Alors direction la ville ! Le roman est bâti sur l'éducation sentimentale de Liza : en quelques années c'est une succession de rencontres qui se terminent toutes par la déception, la désillusion, jusqu'à ce qu'un poète — se pourrait-il que ce soit l'auteur? — se trouve sur sa route de conductrice de trolleybus, et encore... Avant le poète il y avait eu un ou deux garçons au village, à la ville ce furent un petit truand, un cadre du Parti, un traminot, et un vétéran d'Afghanistan. Pauvre Liza, elle perd l'espoir de faire de sa vie autre chose qu'une série d'impasses et de banalités, une surprenante expérience parachutiste mise à part.

S'il laisse de côté ces répétitions, le lecteur trouvera dans ce roman de multiples évocations de la vie quotidienne à la fin du système soviétique et au début du "capitalisme" qui l'a remplacé. Le foyer des jeunes travailleurs, les immeubles khrouchtchéviens, les trolleybus forment un ensemble gris, triste et un peu déglingué au milieu de quoi il faut s'efforcer de faire naître l'espoir et la joie de vivre. Parmi les temps forts de ce livre, la scène du mariage de Lizka est à retenir à cause de la coutume du "rachat" de la future mariée sur le mode d'une stratégie quasi-militaire.

« La dernière ligne fortifiée, et la plus importante, était contrôlée par Nina en personne. Les fortifications en question avaient été édifiées devant la chambre où se tenait la fiancée, et elles consistaient en une muraille infranchissable faite des quarante filles du foyer les plus charmantes. L'entrée de la chambre avait été minée au moyen de trois bocaux de trois litres qui contenaient respectivement de la bière brune, du kvas et de la braga. Les assaillants devaient les vider pour se procurer la clef de la chambre, cachée dans l'un des trois récipients...»

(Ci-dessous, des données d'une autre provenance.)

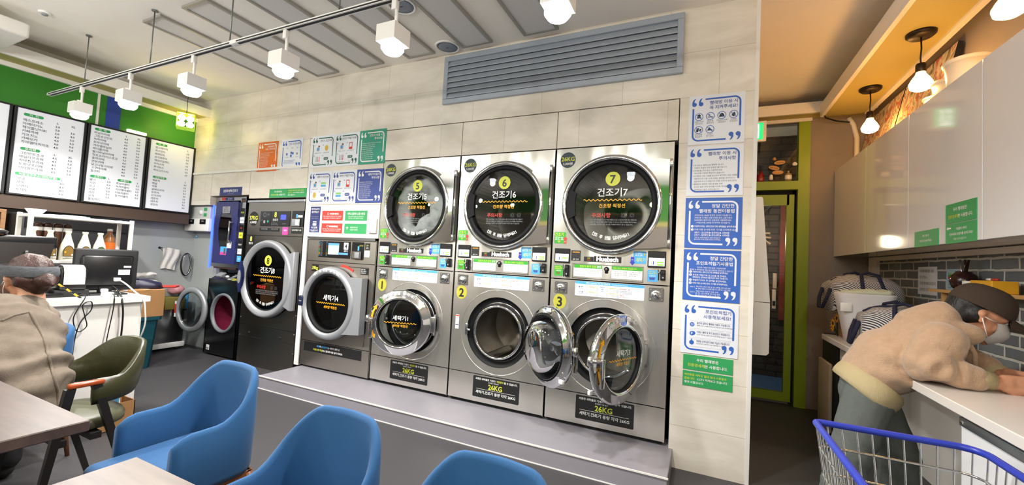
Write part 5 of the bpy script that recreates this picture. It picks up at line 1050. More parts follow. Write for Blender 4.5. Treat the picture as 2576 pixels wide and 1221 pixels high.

C'est ainsi que Lizka avait épousé un conducteur de trolley avant de devenir à son tour conductrice de la voiture 17. C'était plus excitant que de faire la concierge comme elle avait dû s'y résoudre quelque temps faute de pouvoir rester inscrite à l'école d'infirmières. Le mariage ne durera pas et Liza passera des soirées et des nuits à faire la fête avec ses amies, toutes les cinq dans la "Passat" de Vera ; en Russie comme ailleurs, l'émancipation de la femme est passée par le volant — mais au pays d'Alexandre Ikonnikov elle semble ignorer la fameuse alternative : boire ou conduire.

Alexandre IKONNIKOV -  Lizka et ses hommes. Traduit du russe par Antoine Volodine. L'Olivier, 2004, 213 pages. Existe en poche, coll. Points. Edition originale : Rowohlt Verlag, 2003.